По вечерам, уложив детей спать, я садилась на своем балкончике. Вечера были теплые, без мушек и комаров, не было ни пыли, ни шума, ни движения, и в этой абсолютной тишине и спокойствии я любила наблюдать жизнь птиц, грачей и галок (я плохо разбиралась в орнитологии, но всегда любила птиц). По вечерам у них бывал слет на полях и деревьях. На лысом незасеянном клочке земли слетались они парами, группами, перекликались, давали знаки друг другу. Один грач, вождь, летит вперед. Остальные сидят почти неподвижно, иногда зачем-то перепархивают с ветки на ветку. Похоже на игру в города или на английский «файв о клок»[259]. Иногда они очень низко над землей шагают и летают. Их вечерний разговор в тихих тонах, замирающий — это не то, что сумасшедшие предутренние звуки: «кра-кра», когда вы готовы эту черную стаю проклинать за то, что вам не дают спать, и наша дворничиха даже хотела их всех перестрелять.
Наоборот вечером, как во время еврейской молитвы «неила» в Йом Кипур[260], эти птицы объяты какой-то элегией, молитвой. Иногда один грач описывает соло-пируэт перед всей компанией, потом вызывающе смотрит на остальных, как бы спрашивая: ну, что скажете, хорошо? ловко? — а после смотрин робко и деликатно за ним улетает грачиха. А может быть, наоборот, это самец улетает за самкой. Один грач всегда сидит на телеграфном столбе, на самом высоком месте и как муэдзин громко зовет оттуда, скликает правоверных.
Затем, отлетев на версту, все домашние грачи без гостей возвращаются в гнезда под крышей, в трубы печей и на деревья. Что преследуют эти вечерние скопища? Политика, матримониальные цели, спорт, выборы? Кто знает. Днем в поте своих крыльев они зарабатывают свой хлеб, перелетают с дерева на дерево, с поля на поле, наполняют клювы своих птенцов, кричат, что-то тащат, у кого-то что-то отнимают, совсем как люди. Как на Налевках и в Зарядье[261] — как беспокойные конкурирующие между собой евреи, так ведут себя эти беспокойные птицы. А еще говорят, что птицы не сеют и не жнут, и не знают «ни заботы, ни труда»[262] — это неправильно, они буквально не знают, как проживут и чем просуществуют завтрашний день. И потом эти вечные эмиграции и реэмиграции, и соревнование сил, забота о том, как они перенесут дальний путь через моря и не отстанут от своей братии.
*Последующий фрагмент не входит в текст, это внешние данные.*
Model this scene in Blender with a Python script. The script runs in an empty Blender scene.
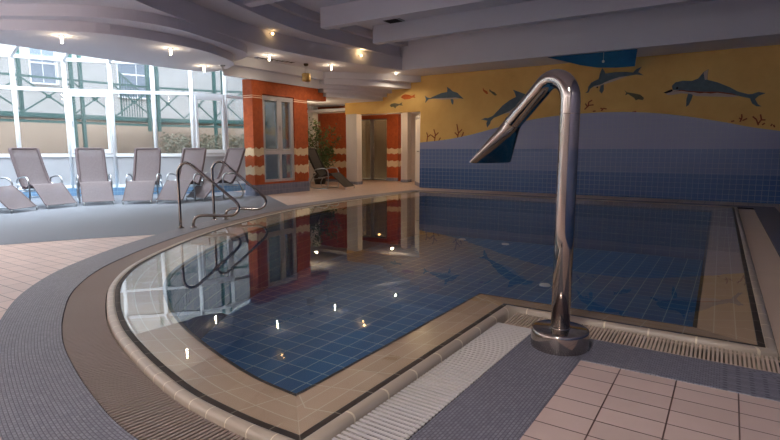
import bpy, bmesh, math, random
from mathutils import Vector, Matrix, Quaternion
random.seed(7)
sc = bpy.context.scene
COL = sc.collection
pi = math.pi

# ------------------------------------------------------------------ colour / material helpers
def lin(c):
    return c/12.92 if c <= .04045 else ((c+.055)/1.055)**2.4
def rgb(r, g, b):
    return (lin(r/255), lin(g/255), lin(b/255), 1)

class NT:
    def __init__(s, name):
        s.m = bpy.data.materials.new(name); s.m.use_nodes = True
        s.t = s.m.node_tree; s.t.nodes.clear()
        s.out = s.n('ShaderNodeOutputMaterial')
    def n(s, kind, **kw):
        x = s.t.nodes.new(kind)
        for k, v in kw.items():
            if k.startswith('i_'):
                key = k[2:]
                x.inputs[int(key) if key.isdigit() else key].default_value = v
            else: setattr(x, k, v)
        return x
    def l(s, a, b): s.t.links.new(a, b)
    def math(s, op, a, b=None, c=None):
        x = s.n('ShaderNodeMath', operation=op)
        for i, v in enumerate((a, b, c)):
            if v is None: continue
            if isinstance(v, (int, float)): x.inputs[i].default_value = v
            else: s.l(v, x.inputs[i])
        return x.outputs[0]
    def mix(s, f, a, b):
        x = s.n('ShaderNodeMix', data_type='RGBA')
        for sock, v in ((x.inputs[0], f), (x.inputs[6], a), (x.inputs[7], b)):
            if isinstance(v, (int, float)): sock.default_value = v
            elif isinstance(v, tuple): sock.default_value = v
            else: s.l(v, sock)
        return x.outputs[2]
    def pos(s):
        g = s.n('ShaderNodeNewGeometry'); x = s.n('ShaderNodeSeparateXYZ'); s.l(g.outputs['Position'], x.inputs[0])
        return g.outputs['Position'], x.outputs
    def comb(s, a, b, c=0.0):
        x = s.n('ShaderNodeCombineXYZ')
        for i, v in enumerate((a, b, c)):
            if isinstance(v, (int, float)): x.inputs[i].default_value = v
            else: s.l(v, x.inputs[i])
        return x.outputs[0]
    def noise(s, vec, scale, detail=3, rough=.55):
        x = s.n('ShaderNodeTexNoise'); x.inputs['Scale'].default_value = scale
        x.inputs['Detail'].default_value = detail; x.inputs['Roughness'].default_value = rough
        if vec is not None: s.l(vec, x.inputs['Vector'])
        return x.outputs[0]
    def brick(s, vec, c1, c2, cm, w, h, mortar, offset=0.0, smooth=.1):
        x = s.n('ShaderNodeTexBrick'); x.offset = offset; x.squash = 1.0
        x.inputs['Scale'].default_value = 1; x.inputs['Brick Width'].default_value = w; x.inputs['Row Height'].default_value = h
        x.inputs['Mortar Size'].default_value = mortar; x.inputs['Mortar Smooth'].default_value = smooth
        x.inputs['Bias'].default_value = 0
        for k, v in (('Color1', c1), ('Color2', c2), ('Mortar', cm)):
            if isinstance(v, tuple): x.inputs[k].default_value = v
            else: s.l(v, x.inputs[k])
        s.l(vec, x.inputs['Vector'])
        return x.outputs
    def bsdf(s, col, rough=.5, metal=0.0, bump=None, bstr=.2, bdist=.01, spec=.5):
        p = s.n('ShaderNodeBsdfPrincipled')
        if isinstance(col, tuple): p.inputs['Base Color'].default_value = col
        else: s.l(col, p.inputs['Base Color'])
        if isinstance(rough, (int, float)): p.inputs['Roughness'].default_value = rough
        else: s.l(rough, p.inputs['Roughness'])
        p.inputs['Metallic'].default_value = metal
        p.inputs['Specular IOR Level'].default_value = spec
        if bump is not None:
            b = s.n('ShaderNodeBump'); b.inputs['Strength'].default_value = bstr; b.inputs['Distance'].default_value = bdist
            s.l(bump, b.inputs['Height']); s.l(b.outputs[0], p.inputs['Normal'])
        s.l(p.outputs[0], s.out.inputs[0])
        return p

def plain(name, col, rough=.5, metal=0.0, var=.06, scale=8, spec=.5, bump=0):
    t = NT(name)
    o = t.n('ShaderNodeTexCoord').outputs['Object']
    nz = t.noise(o, scale)
    dark = tuple(c*(1-var*2) for c in col[:3]) + (1,)
    lite = tuple(min(1, c*(1+var)) for c in col[:3]) + (1,)
    t.bsdf(t.mix(nz, dark, lite), rough, metal, spec=spec, bump=nz if bump else None, bstr=bump)
    return t.m

def emit(name, col, strength):
    t = NT(name); e = t.n('ShaderNodeEmission'); e.inputs[0].default_value = col; e.inputs[1].default_value = strength
    t.l(e.outputs[0], t.out.inputs[0]); return t.m

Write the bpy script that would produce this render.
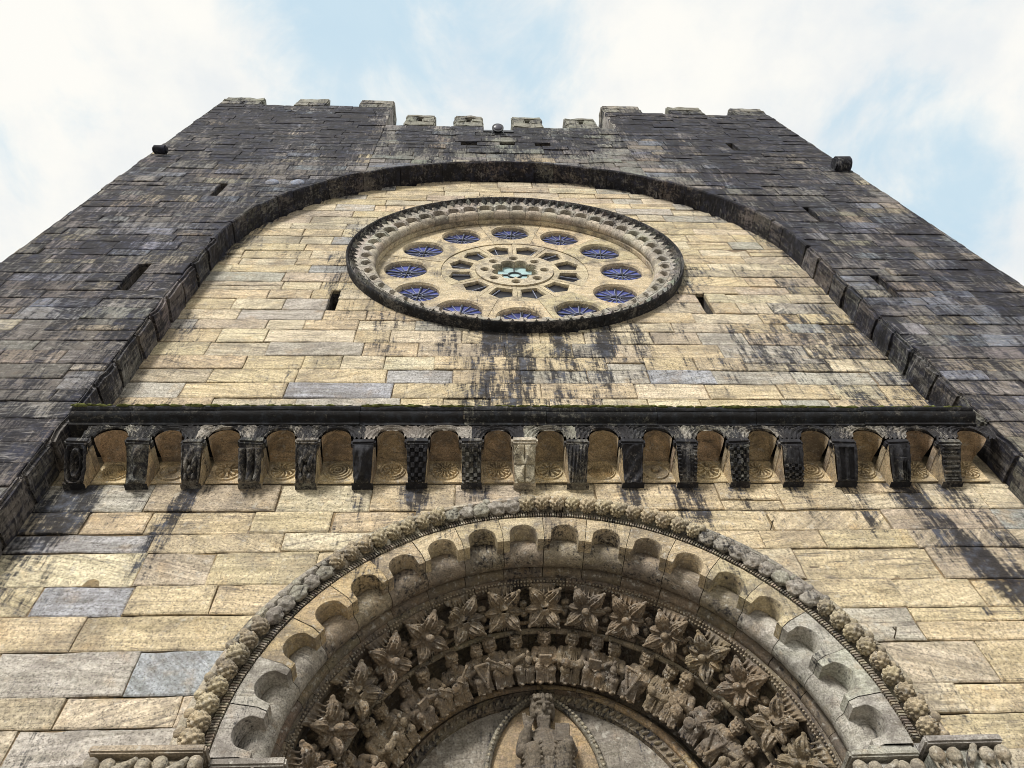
import bpy, bmesh, math, random
from mathutils import Vector, Matrix, noise as mnoise
for o in list(bpy.data.objects): bpy.data.objects.remove(o)
S = bpy.context.scene
rnd = random.Random(11)
R = math.radians
# ------------------------------------------------------------------ camera
FPX, PITCH, YAW, ROLL, CX = 779.82, 1.03046, 0.09978, -0.08177, -0.64617
cd = bpy.data.cameras.new("camera"); cam = bpy.data.objects.new("camera", cd); S.collection.objects.link(cam)
cd.sensor_width = 36; cd.sensor_fit = 'HORIZONTAL'; cd.lens = FPX/1024*36; cd.clip_end = 3000; cd.clip_start = .05
cp_, sp_ = math.cos(PITCH), math.sin(PITCH)
F_ = Vector((math.sin(YAW)*cp_, math.cos(YAW)*cp_, sp_)); R0 = Vector((math.cos(YAW), -math.sin(YAW), 0)); U0 = R0.cross(F_)
c_, s_ = math.cos(ROLL), math.sin(ROLL)
R_ = c_*R0+s_*U0; U_ = -s_*R0+c_*U0
cam.matrix_world = Matrix(((R_.x, U_.x, -F_.x, CX), (R_.y, U_.y, -F_.y, -4.4), (R_.z, U_.z, -F_.z, 1.6), (0, 0, 0, 1)))
S.camera = cam
# ------------------------------------------------------------------ world, sun, exposure
SUN_EL, SUN_AZ = 28, 204          # azimuth clockwise from +Y (north); the facade looks to -Y
S.view_settings.view_transform = 'Standard'; S.view_settings.look = 'None'
S.view_settings.exposure = 0.52; S.view_settings.gamma = 1; S.view_settings.use_curve_mapping = False
S.cycles.filter_width = .95
W = bpy.data.worlds.new("World"); S.world = W; W.use_nodes = True
nt = W.node_tree; nt.nodes.clear()
def N(t, typ, ins=None, **kw):
    n = t.nodes.new(typ)
    for k, v in kw.items(): setattr(n, k, v)
    for k, v in (ins or {}).items():
        if isinstance(v, bpy.types.NodeSocket): t.links.new(v, n.inputs[k])
        else: n.inputs[k].default_value = v
    return n
def M(t, op, a, b=0.0, c=None, clamp=False):
    n = N(t, 'ShaderNodeMath', {0: a, 1: b}, operation=op, use_clamp=clamp)
    if c is not None:
        if isinstance(c, bpy.types.NodeSocket): t.links.new(c, n.inputs[2])
        else: n.inputs[2].default_value = c
    return n.outputs[0]
def VM(t, op, a, b=None, out=0, **kw):
    ins = {0: a}
    if b is not None: ins[1] = b
    n = N(t, 'ShaderNodeVectorMath', ins, operation=op)
    for k, v in kw.items(): n.inputs[k].default_value = v
    return n.outputs[out]
def MIX(t, f, a, b, mode='MIX'):
    n = N(t, 'ShaderNodeMix', data_type='RGBA', blend_type=mode)
    for i, v in ((0, f), (6, a), (7, b)):
        if isinstance(v, bpy.types.NodeSocket): t.links.new(v, n.inputs[i])
        elif i == 0: n.inputs[0].default_value = v
        else: n.inputs[i].default_value = (*v, 1) if len(v) == 3 else v
    return n.outputs[2]
def SS(t, v, lo, hi):
    n = N(t, 'ShaderNodeMapRange', {'Value': v, 'From Min': lo, 'From Max': hi}, interpolation_type='SMOOTHSTEP')
    return n.outputs[0]
def LIN(t, v, lo, hi, a, b):
    return N(t, 'ShaderNodeMapRange', {'Value': v, 'From Min': lo, 'From Max': hi, 'To Min': a, 'To Max': b}).outputs[0]
def NOI(t, vec, scale, detail=4, rough=.55, out=0, dist=0.0):
    return N(t, 'ShaderNodeTexNoise', {'Vector': vec, 'Scale': scale, 'Detail': detail, 'Roughness': rough, 'Distortion': dist}).outputs[out]
sky = N(nt, 'ShaderNodeTexSky', sky_type='NISHITA', sun_disc=False, sun_elevation=R(SUN_EL), sun_rotation=R(SUN_AZ), air_density=1.0, dust_density=.6)
tc = N(nt, 'ShaderNodeTexCoord').outputs['Generated']
sx = N(nt, 'ShaderNodeSeparateXYZ', {0: tc})
zc = M(nt, 'MAXIMUM', sx.outputs[2], .12)
pl = VM(nt, 'ADD', VM(nt, 'MULTIPLY', tc, (1.25, 1.25, 1.9)), (3.1, 7.7, 1.3))
cl = NOI(nt, pl, 2.3, 9, .52, dist=.25)
cl2 = NOI(nt, pl, 5.2, 10, .62, dist=.4)
def blob(px, py, rad):      # clear patches of sky, each around its own direction
    d = (F_ + R_*((px-512)/FPX) - U_*((py-384)/FPX)).normalized()
    dp = VM(nt, 'DOT_PRODUCT', VM(nt, 'NORMALIZE', tc), tuple(d), out=1)
    return SS(nt, dp, math.cos(R(rad)), 1.0)
clear = M(nt, 'ADD', M(nt, 'MULTIPLY', blob(400, 60, 15), .27), M(nt, 'MULTIPLY', blob(905, 185, 9), .26))
clear = M(nt, 'ADD', clear, M(nt, 'MULTIPLY', blob(90, 130, 16), -.10))
clear = M(nt, 'ADD', clear, M(nt, 'MULTIPLY', blob(560, 40, 8), .14))
cov = M(nt, 'SUBTRACT', M(nt, 'ADD', cl, M(nt, 'MULTIPLY', M(nt, 'SUBTRACT', cl2, .5), .85)), M(nt, 'SUBTRACT', clear, .125))
fac = LIN(nt, SS(nt, cov, .28, .60), 0, 1, .22, 1.0)
cloudc = MIX(nt, SS(nt, NOI(nt, pl, 3.4, 8, .6), .35, .65), (5.75, 6.0, 6.15), (6.95, 6.85, 6.5))
skc = MIX(nt, .85, MIX(nt, 1.0, sky.outputs[0], (1.6, 1.75, 1.6), 'MULTIPLY'), (3.9, 5.45, 6.45))
bg = N(nt, 'ShaderNodeBackground', {'Color': MIX(nt, fac, skc, cloudc), 'Strength': 0.1})
nt.links.new(bg.outputs[0], N(nt, 'ShaderNodeOutputWorld').inputs[0])
sl = bpy.data.lights.new("sun", 'SUN'); sl.energy = 3.0; sl.angle = R(12); sl.color = (1, .965, .90)
sun = bpy.data.objects.new("sun", sl); S.collection.objects.link(sun)
sd = Vector((math.sin(R(SUN_AZ))*math.cos(R(SUN_EL)), math.cos(R(SUN_AZ))*math.cos(R(SUN_EL)), math.sin(R(SUN_EL))))
sun.rotation_euler = sd.to_track_quat('Z', 'Y').to_euler(); sun.location = (0, -10, 30)

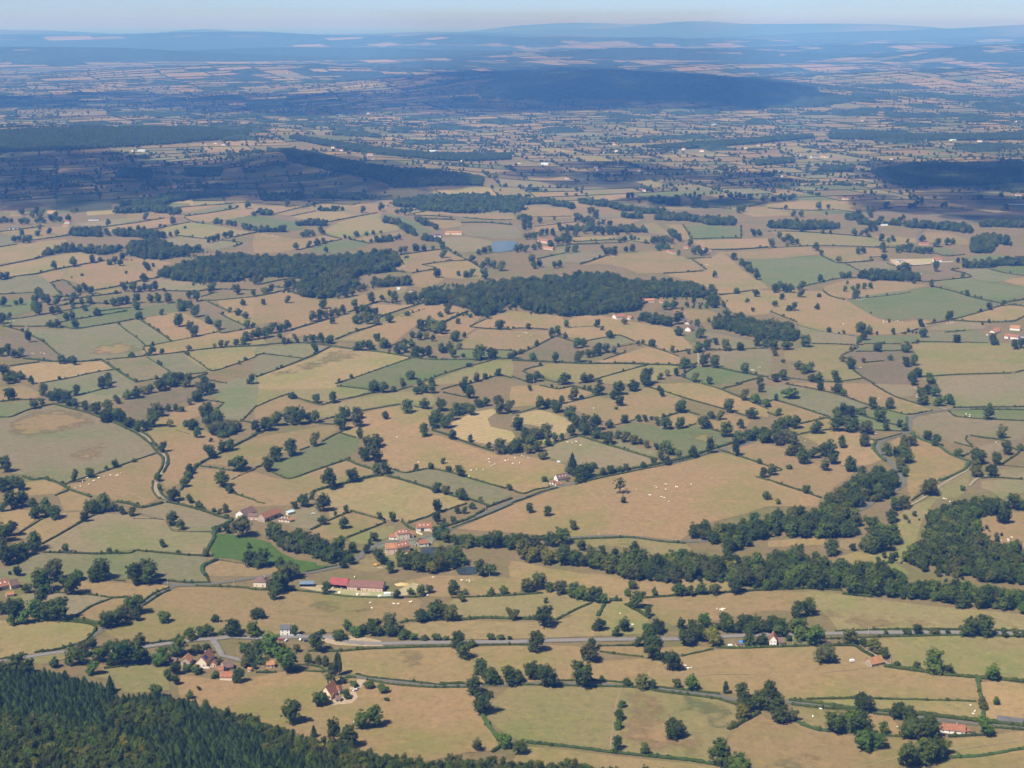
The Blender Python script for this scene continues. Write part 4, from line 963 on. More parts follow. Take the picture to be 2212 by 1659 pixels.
# ------------------------------------------------------------------ fields
FIELD_POLYS = []
def drape(poly, lift, step):
    """triangulated sheet over the land inside a ground polygon"""
    P = smooth_path(poly, step, True)
    xs = [p.x for p in P]; ys = [p.y for p in P]
    n = len(P)
    pts = [Vector((p.x, p.y)) for p in P]
    ptl = [(p.x, p.y) for p in P]
    x = min(xs) + step * 0.5
    while x < max(xs):
        y = min(ys) + step * 0.5
        while y < max(ys):
            if inside(x, y, ptl): pts.append(Vector((x, y)))
            y += step
        x += step
    vs, es, fs, *_ = delaunay_2d_cdt(pts, [(i, (i + 1) % n) for i in range(n)], [], 1, 1e-3)
    ax = np.array([v.x for v in vs]); ay = np.array([v.y for v in vs])
    az = height(ax, ay) + lift
    V = [(float(a), float(b), float(c)) for a, b, c in zip(ax, ay, az)]
    F = []
    for f in fs:
        a, b, c = (vs[k] for k in f[:3])
        F.append(tuple(f) if (b - a).cross(c - a) > 0 else tuple(reversed(f)))
    return V, F

for i, (code, pp) in enumerate(FIELDS):
    patch = code[0] == '~'; code = code[-1]
    g = [ground(X, Y) for X, Y in pp]
    yc = sum(p[1] for p in g) / len(g)
    lift = (0.06 + 0.02 * (i % 9)) * max(1, yc / 2000)
    if code in 'sSaX' or patch: lift += 0.1 * max(1, yc / 2000)
    V, F = drape(g, lift, max(14, 0.011 * yc))
    if not F: continue
    me = bpy.data.meshes.new('field'); me.from_pydata(V, [], F); me.update()
    for p in me.polygons: p.use_smooth = True
    me.materials.append(M['patch'] if patch else M['stubble'] if code == 'O' else M['field'])
    if patch:
        bp = np.array([(p.x, p.y) for p in smooth_path(g, 6, True)]); va = np.array([v[:2] for v in V])
        dd = np.sqrt(((va[:, None, :] - bp[None, :, :]) ** 2).sum(2)).min(1)
        me.attributes.new('rim', 'FLOAT', 'POINT').data.foreach_set('value', np.clip(dd / 32, 0, 1).astype(np.float32))
    nm = {'s': 'yard', 'S': 'gravel_drive', 'a': 'farmyard', 'X': 'slate_yard'}.get(code, 'field')
    o = link(bpy.data.objects.new(nm, me))
    c = FIELD_COL[code]; k = random.uniform(0.93, 1.07); h = random.uniform(-0.02, 0.02)
    o.color = (c[0] * k * (1 + h), c[1] * k, c[2] * k * (1 - h), 1)
    tag(o, kind='structure')
    FIELD_POLYS.append((g, lift))

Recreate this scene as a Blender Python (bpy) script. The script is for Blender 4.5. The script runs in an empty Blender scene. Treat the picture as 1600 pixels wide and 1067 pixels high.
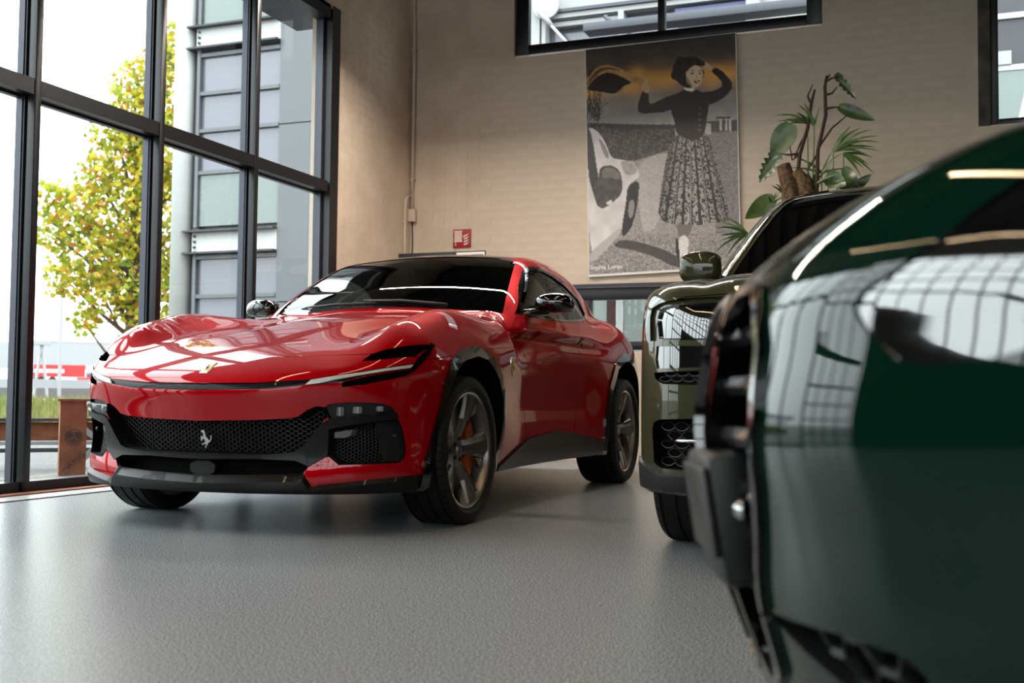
import bpy, bmesh, math, random
import numpy as np
from mathutils import Vector, Matrix
from mathutils.geometry import delaunay_2d_cdt

random.seed(7); rng = np.random.default_rng(7)
scn = bpy.context.scene; COL = scn.collection
# ---------------------------------------------------------------- camera
cam = bpy.data.cameras.new('camera'); CAM = bpy.data.objects.new('camera', cam); COL.objects.link(CAM)
cam.sensor_width = 36; cam.lens = 1764.15 * 36 / 1600; cam.clip_end = 400
_yaw, _pitch, _roll, _h = .373333, .0479552, .0102685, .63987
_f = Vector((-math.sin(_yaw) * math.cos(_pitch), math.cos(_yaw) * math.cos(_pitch), math.sin(_pitch)))
_r0 = Vector((math.cos(_yaw), math.sin(_yaw), 0)); _u0 = _r0.cross(_f)
_r = _r0 * math.cos(_roll) + _u0 * math.sin(_roll); _u = _u0 * math.cos(_roll) - _r0 * math.sin(_roll)
CAM.matrix_world = Matrix(((_r.x, _u.x, -_f.x, 0), (_r.y, _u.y, -_f.y, 0), (_r.z, _u.z, -_f.z, _h), (0, 0, 0, 1)))
cam.dof.use_dof = True; cam.dof.focus_distance = 6.2; cam.dof.aperture_fstop = 3.6
scn.camera = CAM
# ---------------------------------------------------------------- sky and exposure
w = bpy.data.worlds.new('overcast'); scn.world = w; w.use_nodes = True
nt = w.node_tree; bg = nt.nodes['Background']
# CIE overcast sky: three times brighter overhead than at the horizon
_tc = nt.nodes.new('ShaderNodeTexCoord'); _sx = nt.nodes.new('ShaderNodeSeparateXYZ'); _ma = nt.nodes.new('ShaderNodeMath'); _ma.operation = 'MULTIPLY_ADD'; _mx = nt.nodes.new('ShaderNodeMath'); _mx.operation = 'MAXIMUM'
nt.links.new(_tc.outputs['Generated'], _sx.inputs[0]); nt.links.new(_sx.outputs[2], _mx.inputs[0]); _mx.inputs[1].default_value = 0
nt.links.new(_mx.outputs[0], _ma.inputs[0]); _ma.inputs[1].default_value = 5.6; _ma.inputs[2].default_value = 2.8; nt.links.new(_ma.outputs[0], bg.inputs[1])
bg.inputs[0].default_value = (.91, .955, 1, 1)
vs = scn.view_settings; vs.view_transform = 'Standard'; vs.look = 'None'; vs.gamma = 1; vs.use_curve_mapping = False
vs.exposure = 0.6
scn.cycles.max_bounces = 8; scn.cycles.transparent_max_bounces = 16; scn.cycles.caustics_reflective = False; scn.cycles.caustics_refractive = False
# ---------------------------------------------------------------- numeric helpers
def spl(pts):
    """natural cubic spline through (x, v) points, constant-slope outside"""
    P = np.array(sorted(pts), float); x, y = P[:, 0], P[:, 1]; n = len(x)
    if n < 3:
        return lambda t: np.interp(t, x, y)
    h = np.diff(x); A = np.zeros((n, n)); r = np.zeros(n); A[0, 0] = A[-1, -1] = 1
    for i in range(1, n - 1):
        A[i, i - 1] = h[i - 1]; A[i, i] = 2 * (h[i - 1] + h[i]); A[i, i + 1] = h[i]
        r[i] = 6 * ((y[i + 1] - y[i]) / h[i] - (y[i] - y[i - 1]) / h[i - 1])
    M = np.linalg.solve(A, r)

    def f(t):
        t = np.asarray(t, float); tc = np.clip(t, x[0], x[-1])
        k = np.clip(np.searchsorted(x, tc) - 1, 0, n - 2)
        a = (x[k + 1] - tc); b = (tc - x[k]); hk = h[k]
        v = (M[k] * a ** 3 + M[k + 1] * b ** 3) / (6 * hk) + (y[k] / hk - M[k] * hk / 6) * a + (y[k + 1] / hk - M[k + 1] * hk / 6) * b
        s0 = (y[1] - y[0]) / h[0] - h[0] * M[1] / 6; s1 = (y[-1] - y[-2]) / h[-1] + h[-1] * M[-2] / 6
        return v + np.where(t < x[0], (t - x[0]) * s0, 0) + np.where(t > x[-1], (t - x[-1]) * s1, 0)
    return f


def smax(a, b, k):
    h = np.maximum(k - np.abs(a - b), 0) / k
    return np.maximum(a, b) + h * h * k * .25


def smin(a, b, k):
    return -smax(-a, -b, k)


def gau(t, c, w):
    return np.exp(-((t - c) / w) ** 2)


def sstep(t, a, b):
    u = np.clip((t - a) / (b - a), 0, 1)
    return u * u * (3 - 2 * u)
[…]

Я эгоцентрически сравнивала их с еврейским народом — в борьбе за существование, в молитвах и отдыхе и в образе жизни.
С моего балкона можно было наблюдать не только птиц, но и возвращающихся с пастбища коров, когда пастухи переругивались с коровами и между собой. Это были мытищенские школьники, которые летом прирабатывали себе пастушеством. Кроме того, дачницы вылезали в цветных капотах и в шарфиках на голове встречать мужей на станцию и помогали им тащить мешки и кульки. Лес синел вдали, был подернут вечерней дымкой.